Start INFORMATION SHOWN
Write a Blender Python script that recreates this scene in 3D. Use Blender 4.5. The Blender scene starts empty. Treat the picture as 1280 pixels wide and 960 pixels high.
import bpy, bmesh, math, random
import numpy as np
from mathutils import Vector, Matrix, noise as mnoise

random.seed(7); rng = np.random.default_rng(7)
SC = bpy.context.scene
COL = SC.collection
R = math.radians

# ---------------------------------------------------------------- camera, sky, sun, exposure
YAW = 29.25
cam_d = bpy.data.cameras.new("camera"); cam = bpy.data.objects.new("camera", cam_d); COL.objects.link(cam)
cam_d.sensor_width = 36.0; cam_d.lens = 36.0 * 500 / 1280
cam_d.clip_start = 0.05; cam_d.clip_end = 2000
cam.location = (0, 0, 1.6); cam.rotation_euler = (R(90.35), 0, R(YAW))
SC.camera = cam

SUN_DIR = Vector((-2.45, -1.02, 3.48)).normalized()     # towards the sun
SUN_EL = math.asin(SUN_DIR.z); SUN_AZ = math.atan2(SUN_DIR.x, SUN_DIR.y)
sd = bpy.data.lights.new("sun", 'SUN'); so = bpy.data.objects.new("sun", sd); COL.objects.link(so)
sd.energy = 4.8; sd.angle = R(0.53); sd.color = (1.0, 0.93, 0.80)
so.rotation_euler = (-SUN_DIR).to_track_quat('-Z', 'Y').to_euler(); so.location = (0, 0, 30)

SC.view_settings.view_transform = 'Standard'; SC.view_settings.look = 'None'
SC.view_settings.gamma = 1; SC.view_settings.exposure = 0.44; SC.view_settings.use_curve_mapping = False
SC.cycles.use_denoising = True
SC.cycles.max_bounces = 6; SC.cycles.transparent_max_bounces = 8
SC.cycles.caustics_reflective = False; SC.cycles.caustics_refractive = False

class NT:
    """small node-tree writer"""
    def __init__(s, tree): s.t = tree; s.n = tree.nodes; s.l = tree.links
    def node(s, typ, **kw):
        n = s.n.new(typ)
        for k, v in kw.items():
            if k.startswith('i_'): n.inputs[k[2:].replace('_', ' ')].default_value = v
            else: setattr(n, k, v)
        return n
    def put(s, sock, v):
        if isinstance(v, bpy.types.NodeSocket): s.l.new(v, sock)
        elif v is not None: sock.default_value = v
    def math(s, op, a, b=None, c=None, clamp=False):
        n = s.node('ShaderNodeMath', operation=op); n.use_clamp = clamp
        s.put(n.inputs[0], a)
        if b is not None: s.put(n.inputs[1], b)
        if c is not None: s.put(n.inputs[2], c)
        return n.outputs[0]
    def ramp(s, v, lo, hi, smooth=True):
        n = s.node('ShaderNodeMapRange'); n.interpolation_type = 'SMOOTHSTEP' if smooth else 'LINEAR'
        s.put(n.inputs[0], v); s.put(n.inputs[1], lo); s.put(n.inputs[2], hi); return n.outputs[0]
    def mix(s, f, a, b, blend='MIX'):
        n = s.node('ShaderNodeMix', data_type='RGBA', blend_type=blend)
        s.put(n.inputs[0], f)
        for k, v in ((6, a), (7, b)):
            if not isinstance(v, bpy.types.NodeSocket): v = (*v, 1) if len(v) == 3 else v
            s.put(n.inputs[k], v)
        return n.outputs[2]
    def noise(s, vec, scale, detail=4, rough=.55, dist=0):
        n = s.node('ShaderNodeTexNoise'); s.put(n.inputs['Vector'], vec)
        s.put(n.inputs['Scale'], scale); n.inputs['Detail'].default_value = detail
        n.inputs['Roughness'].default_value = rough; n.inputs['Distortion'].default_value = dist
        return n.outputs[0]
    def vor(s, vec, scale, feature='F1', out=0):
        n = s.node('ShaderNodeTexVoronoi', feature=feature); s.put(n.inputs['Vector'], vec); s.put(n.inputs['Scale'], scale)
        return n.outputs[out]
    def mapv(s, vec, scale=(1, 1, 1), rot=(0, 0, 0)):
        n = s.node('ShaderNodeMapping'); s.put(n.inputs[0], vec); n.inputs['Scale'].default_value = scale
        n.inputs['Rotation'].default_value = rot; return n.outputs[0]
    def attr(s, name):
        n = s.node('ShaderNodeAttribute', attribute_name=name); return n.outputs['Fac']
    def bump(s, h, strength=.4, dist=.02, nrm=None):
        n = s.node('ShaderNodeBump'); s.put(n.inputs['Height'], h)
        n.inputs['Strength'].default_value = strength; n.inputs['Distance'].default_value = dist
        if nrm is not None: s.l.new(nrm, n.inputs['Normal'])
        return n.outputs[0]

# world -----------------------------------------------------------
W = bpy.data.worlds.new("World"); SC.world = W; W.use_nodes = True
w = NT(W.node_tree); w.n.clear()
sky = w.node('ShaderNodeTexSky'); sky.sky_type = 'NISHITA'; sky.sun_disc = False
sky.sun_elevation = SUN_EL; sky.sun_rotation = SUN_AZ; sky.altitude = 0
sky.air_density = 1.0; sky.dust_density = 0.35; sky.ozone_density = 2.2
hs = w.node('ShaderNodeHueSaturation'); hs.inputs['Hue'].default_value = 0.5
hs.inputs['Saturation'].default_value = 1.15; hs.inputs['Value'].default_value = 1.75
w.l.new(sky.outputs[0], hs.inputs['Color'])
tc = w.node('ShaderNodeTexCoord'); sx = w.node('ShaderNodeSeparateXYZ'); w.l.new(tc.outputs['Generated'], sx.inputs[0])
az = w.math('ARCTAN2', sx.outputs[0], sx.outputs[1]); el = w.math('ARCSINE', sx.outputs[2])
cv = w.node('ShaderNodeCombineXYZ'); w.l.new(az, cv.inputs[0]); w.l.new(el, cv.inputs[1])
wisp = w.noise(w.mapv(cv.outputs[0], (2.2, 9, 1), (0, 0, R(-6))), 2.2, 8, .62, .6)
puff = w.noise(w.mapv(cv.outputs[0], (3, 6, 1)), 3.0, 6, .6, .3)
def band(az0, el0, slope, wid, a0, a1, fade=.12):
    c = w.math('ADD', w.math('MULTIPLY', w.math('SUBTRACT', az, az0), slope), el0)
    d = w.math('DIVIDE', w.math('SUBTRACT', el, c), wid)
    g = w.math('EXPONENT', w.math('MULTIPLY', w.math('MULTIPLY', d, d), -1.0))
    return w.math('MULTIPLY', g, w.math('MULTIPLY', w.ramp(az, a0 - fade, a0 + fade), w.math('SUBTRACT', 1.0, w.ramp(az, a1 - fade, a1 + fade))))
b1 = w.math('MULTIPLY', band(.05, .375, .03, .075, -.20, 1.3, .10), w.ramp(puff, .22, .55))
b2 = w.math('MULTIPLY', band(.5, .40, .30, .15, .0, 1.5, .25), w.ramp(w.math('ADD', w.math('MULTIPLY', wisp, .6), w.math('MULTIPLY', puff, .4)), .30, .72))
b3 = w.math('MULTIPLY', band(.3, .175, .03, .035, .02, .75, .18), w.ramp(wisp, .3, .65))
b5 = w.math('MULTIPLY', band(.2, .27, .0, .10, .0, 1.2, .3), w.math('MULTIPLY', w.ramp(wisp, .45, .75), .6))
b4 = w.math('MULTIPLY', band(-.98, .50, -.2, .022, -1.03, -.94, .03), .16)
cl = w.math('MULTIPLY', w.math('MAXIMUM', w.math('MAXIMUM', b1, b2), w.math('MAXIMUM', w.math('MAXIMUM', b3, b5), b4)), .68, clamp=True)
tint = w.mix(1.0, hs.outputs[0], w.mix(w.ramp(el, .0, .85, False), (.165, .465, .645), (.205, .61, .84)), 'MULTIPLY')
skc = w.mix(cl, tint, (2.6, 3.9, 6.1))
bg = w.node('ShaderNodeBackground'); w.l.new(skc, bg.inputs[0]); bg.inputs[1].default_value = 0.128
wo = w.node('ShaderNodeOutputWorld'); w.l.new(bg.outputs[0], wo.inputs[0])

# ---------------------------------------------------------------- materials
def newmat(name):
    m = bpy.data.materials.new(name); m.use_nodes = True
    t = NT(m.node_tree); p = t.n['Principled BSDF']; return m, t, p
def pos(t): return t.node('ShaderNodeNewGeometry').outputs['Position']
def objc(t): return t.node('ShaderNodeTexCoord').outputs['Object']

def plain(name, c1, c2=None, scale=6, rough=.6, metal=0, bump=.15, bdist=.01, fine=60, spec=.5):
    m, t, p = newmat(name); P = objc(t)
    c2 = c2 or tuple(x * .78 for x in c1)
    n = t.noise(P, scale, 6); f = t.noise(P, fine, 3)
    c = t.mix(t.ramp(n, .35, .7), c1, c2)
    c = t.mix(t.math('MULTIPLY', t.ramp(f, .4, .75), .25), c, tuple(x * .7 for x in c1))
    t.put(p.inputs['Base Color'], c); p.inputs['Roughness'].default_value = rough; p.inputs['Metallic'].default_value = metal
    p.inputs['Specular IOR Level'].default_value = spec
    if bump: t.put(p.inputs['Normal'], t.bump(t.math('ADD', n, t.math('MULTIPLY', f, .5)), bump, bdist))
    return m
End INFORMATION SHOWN
▶ _GIVEN TASK_
Set down, exactly as written, each line of the data from its opening line through the one containing "so.location = (0, 0, 30)". Output nothing more.

▶ _EXPECTED ANSWER_
Write a Blender Python script that recreates this scene in 3D. Use Blender 4.5. The Blender scene starts empty. Treat the picture as 1280 pixels wide and 960 pixels high.
import bpy, bmesh, math, random
import numpy as np
from mathutils import Vector, Matrix, noise as mnoise

random.seed(7); rng = np.random.default_rng(7)
SC = bpy.context.scene
COL = SC.collection
R = math.radians

# ---------------------------------------------------------------- camera, sky, sun, exposure
YAW = 29.25
cam_d = bpy.data.cameras.new("camera"); cam = bpy.data.objects.new("camera", cam_d); COL.objects.link(cam)
cam_d.sensor_width = 36.0; cam_d.lens = 36.0 * 500 / 1280
cam_d.clip_start = 0.05; cam_d.clip_end = 2000
cam.location = (0, 0, 1.6); cam.rotation_euler = (R(90.35), 0, R(YAW))
SC.camera = cam

SUN_DIR = Vector((-2.45, -1.02, 3.48)).normalized()     # towards the sun
SUN_EL = math.asin(SUN_DIR.z); SUN_AZ = math.atan2(SUN_DIR.x, SUN_DIR.y)
sd = bpy.data.lights.new("sun", 'SUN'); so = bpy.data.objects.new("sun", sd); COL.objects.link(so)
sd.energy = 4.8; sd.angle = R(0.53); sd.color = (1.0, 0.93, 0.80)
so.rotation_euler = (-SUN_DIR).to_track_quat('-Z', 'Y').to_euler(); so.location = (0, 0, 30)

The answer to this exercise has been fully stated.